_Your goal_: Extract, without alteration, each line from the start of the listing to the line bearing "16), M.brass, o)".

_Supplied information_:
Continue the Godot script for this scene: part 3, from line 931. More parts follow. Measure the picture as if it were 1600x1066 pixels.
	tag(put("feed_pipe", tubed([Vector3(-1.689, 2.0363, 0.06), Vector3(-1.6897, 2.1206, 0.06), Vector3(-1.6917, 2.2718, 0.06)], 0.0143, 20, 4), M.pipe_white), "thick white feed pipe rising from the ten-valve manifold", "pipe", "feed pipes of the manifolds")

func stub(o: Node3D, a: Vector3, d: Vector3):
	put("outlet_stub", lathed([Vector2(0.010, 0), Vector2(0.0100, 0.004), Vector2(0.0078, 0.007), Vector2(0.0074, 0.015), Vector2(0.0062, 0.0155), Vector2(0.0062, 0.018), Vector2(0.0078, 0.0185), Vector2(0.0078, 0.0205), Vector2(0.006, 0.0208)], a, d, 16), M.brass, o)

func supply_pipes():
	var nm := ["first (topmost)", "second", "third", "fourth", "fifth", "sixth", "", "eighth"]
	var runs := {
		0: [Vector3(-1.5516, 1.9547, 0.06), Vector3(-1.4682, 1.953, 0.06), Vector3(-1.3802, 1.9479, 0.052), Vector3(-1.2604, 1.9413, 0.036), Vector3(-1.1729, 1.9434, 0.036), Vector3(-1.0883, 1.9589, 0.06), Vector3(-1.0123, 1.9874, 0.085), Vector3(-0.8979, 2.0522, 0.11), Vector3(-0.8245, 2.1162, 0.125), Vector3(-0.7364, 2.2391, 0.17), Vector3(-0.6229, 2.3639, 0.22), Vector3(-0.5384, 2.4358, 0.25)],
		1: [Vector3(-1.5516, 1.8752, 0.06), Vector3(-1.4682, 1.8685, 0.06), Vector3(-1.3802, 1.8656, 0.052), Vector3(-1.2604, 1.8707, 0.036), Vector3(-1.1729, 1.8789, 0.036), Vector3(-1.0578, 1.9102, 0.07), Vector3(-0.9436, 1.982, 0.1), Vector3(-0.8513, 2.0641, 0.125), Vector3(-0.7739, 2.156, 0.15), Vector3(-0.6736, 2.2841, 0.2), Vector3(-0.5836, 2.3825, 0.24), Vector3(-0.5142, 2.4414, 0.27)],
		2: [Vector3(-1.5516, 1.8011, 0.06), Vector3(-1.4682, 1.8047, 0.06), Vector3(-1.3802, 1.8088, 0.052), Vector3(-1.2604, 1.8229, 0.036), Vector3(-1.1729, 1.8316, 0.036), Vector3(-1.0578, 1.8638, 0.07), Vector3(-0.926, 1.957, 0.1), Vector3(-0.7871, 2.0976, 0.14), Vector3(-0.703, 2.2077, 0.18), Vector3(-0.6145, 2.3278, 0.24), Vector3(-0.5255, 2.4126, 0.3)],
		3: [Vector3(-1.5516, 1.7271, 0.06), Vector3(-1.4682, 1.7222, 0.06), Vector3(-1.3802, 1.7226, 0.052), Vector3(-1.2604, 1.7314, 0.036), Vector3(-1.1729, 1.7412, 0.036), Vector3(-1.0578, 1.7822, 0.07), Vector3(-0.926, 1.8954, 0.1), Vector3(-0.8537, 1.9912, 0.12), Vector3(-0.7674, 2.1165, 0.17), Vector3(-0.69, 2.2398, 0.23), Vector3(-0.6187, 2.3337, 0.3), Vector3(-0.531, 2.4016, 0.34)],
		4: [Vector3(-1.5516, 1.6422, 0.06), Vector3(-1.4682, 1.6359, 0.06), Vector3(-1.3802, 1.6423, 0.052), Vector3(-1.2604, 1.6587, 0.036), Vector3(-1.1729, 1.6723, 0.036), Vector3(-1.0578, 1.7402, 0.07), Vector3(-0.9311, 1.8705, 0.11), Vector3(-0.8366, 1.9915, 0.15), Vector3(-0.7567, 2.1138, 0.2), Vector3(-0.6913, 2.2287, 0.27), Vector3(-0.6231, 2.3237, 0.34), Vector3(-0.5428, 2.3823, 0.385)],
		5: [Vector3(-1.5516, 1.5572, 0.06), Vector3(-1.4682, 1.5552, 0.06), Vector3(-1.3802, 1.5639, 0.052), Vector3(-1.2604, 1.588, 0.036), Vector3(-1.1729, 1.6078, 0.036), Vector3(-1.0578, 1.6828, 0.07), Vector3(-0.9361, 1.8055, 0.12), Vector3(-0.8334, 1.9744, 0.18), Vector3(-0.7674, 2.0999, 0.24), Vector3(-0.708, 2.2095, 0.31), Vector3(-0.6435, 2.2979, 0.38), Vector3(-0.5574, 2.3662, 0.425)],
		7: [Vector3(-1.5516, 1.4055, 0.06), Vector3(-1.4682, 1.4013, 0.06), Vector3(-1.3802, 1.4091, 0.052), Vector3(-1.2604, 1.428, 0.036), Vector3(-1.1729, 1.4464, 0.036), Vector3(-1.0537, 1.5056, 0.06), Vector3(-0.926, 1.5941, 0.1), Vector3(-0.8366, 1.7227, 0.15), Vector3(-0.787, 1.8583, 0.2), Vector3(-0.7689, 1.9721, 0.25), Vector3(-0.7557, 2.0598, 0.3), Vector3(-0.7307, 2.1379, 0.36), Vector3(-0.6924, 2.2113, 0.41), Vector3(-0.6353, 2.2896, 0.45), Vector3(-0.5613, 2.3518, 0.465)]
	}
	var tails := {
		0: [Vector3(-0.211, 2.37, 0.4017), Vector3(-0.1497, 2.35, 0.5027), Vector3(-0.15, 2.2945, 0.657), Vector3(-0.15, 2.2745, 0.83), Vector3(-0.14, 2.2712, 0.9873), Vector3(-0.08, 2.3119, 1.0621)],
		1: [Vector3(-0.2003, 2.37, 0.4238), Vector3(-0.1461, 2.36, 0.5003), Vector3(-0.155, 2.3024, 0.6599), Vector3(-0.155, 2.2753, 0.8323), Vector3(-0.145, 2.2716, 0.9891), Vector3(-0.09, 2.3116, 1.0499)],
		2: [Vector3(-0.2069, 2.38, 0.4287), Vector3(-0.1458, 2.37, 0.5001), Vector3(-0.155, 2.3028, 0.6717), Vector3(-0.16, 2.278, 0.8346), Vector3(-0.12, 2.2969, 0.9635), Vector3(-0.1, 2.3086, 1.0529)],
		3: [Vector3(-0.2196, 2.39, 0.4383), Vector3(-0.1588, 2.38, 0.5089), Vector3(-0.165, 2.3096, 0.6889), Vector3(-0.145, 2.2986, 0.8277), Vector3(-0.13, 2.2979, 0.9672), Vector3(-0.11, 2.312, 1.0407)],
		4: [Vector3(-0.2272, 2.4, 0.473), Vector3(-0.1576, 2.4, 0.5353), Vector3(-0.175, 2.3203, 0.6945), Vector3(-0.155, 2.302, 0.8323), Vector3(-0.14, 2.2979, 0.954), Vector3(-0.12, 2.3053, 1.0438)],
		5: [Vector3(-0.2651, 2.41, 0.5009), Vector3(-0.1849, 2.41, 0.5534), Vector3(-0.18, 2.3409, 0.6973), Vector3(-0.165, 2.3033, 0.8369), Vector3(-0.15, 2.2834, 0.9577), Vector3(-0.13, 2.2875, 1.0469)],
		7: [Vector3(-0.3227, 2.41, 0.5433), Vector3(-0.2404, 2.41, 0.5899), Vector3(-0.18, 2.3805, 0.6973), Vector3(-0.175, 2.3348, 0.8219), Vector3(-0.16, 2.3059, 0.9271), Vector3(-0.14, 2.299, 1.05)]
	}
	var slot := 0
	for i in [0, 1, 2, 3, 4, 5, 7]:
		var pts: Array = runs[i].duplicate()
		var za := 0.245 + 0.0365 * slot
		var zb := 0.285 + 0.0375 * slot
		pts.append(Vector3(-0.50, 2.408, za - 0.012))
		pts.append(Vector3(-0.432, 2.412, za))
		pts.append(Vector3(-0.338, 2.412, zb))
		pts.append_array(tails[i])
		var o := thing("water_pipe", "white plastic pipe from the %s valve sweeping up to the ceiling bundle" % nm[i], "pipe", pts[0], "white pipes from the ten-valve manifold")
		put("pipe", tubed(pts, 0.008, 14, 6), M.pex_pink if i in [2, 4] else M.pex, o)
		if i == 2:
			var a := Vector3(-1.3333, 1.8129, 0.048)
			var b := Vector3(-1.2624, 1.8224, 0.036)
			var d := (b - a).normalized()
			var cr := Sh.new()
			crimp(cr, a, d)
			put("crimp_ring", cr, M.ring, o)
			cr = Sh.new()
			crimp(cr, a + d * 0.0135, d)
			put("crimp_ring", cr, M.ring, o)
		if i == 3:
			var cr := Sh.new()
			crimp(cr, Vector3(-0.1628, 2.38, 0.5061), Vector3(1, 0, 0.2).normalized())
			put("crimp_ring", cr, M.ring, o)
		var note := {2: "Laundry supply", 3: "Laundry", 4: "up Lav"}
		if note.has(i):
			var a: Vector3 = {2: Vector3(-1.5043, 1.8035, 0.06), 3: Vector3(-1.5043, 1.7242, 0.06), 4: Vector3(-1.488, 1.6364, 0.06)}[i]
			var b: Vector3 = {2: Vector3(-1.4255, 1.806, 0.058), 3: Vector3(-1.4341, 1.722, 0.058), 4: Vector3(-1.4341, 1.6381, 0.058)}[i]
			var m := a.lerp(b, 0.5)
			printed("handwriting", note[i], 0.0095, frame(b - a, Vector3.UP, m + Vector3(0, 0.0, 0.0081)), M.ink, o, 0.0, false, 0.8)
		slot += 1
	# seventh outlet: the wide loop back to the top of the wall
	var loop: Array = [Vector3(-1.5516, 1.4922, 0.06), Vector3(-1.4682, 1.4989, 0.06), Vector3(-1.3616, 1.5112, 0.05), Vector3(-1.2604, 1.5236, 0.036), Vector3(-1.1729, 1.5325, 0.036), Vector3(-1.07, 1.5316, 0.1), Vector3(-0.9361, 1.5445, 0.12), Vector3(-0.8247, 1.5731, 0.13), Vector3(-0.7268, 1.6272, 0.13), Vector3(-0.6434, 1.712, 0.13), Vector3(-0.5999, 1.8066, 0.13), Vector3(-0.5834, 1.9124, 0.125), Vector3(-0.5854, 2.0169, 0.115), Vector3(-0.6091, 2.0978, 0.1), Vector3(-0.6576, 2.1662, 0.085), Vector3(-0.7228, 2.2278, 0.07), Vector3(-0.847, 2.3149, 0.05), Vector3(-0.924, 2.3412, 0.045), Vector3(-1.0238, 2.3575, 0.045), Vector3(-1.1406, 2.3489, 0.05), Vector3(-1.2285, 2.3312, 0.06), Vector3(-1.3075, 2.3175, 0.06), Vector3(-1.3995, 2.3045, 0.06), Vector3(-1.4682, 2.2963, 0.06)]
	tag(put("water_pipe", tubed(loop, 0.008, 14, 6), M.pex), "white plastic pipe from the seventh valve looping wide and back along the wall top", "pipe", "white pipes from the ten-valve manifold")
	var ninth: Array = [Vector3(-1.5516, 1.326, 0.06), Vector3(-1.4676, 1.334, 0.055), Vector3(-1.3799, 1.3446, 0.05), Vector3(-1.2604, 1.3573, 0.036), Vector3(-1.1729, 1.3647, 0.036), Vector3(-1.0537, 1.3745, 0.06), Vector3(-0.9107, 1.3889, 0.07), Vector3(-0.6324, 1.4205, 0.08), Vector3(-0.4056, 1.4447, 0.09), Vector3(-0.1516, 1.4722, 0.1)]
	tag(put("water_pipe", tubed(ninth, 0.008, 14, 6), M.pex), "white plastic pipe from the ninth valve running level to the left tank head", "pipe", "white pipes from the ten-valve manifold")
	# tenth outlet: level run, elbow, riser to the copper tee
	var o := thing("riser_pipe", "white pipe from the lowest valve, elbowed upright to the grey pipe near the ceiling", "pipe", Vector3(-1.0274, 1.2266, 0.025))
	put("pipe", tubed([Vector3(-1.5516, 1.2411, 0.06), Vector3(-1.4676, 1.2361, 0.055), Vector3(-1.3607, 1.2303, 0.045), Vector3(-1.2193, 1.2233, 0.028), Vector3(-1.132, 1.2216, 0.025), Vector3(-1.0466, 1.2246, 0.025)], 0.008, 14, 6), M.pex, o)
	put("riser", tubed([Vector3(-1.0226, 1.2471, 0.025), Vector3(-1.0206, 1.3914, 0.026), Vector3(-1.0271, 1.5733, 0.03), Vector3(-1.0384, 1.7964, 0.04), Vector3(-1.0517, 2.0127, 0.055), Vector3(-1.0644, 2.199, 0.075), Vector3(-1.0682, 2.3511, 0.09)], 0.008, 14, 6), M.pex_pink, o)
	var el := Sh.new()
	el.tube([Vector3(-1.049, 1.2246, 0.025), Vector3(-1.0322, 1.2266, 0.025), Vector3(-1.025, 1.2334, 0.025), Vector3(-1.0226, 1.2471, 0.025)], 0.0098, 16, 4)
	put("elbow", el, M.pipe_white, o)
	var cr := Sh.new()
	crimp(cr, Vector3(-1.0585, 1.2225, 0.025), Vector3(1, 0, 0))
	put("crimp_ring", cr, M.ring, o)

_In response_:
Continue the Godot script for this scene: part 3, from line 931. More parts follow. Measure the picture as if it were 1600x1066 pixels.
	tag(put("feed_pipe", tubed([Vector3(-1.689, 2.0363, 0.06), Vector3(-1.6897, 2.1206, 0.06), Vector3(-1.6917, 2.2718, 0.06)], 0.0143, 20, 4), M.pipe_white), "thick white feed pipe rising from the ten-valve manifold", "pipe", "feed pipes of the manifolds")

func stub(o: Node3D, a: Vector3, d: Vector3):
	put("outlet_stub", lathed([Vector2(0.010, 0), Vector2(0.0100, 0.004), Vector2(0.0078, 0.007), Vector2(0.0074, 0.015), Vector2(0.0062, 0.0155), Vector2(0.0062, 0.018), Vector2(0.0078, 0.0185), Vector2(0.0078, 0.0205), Vector2(0.006, 0.0208)], a, d, 16), M.brass, o)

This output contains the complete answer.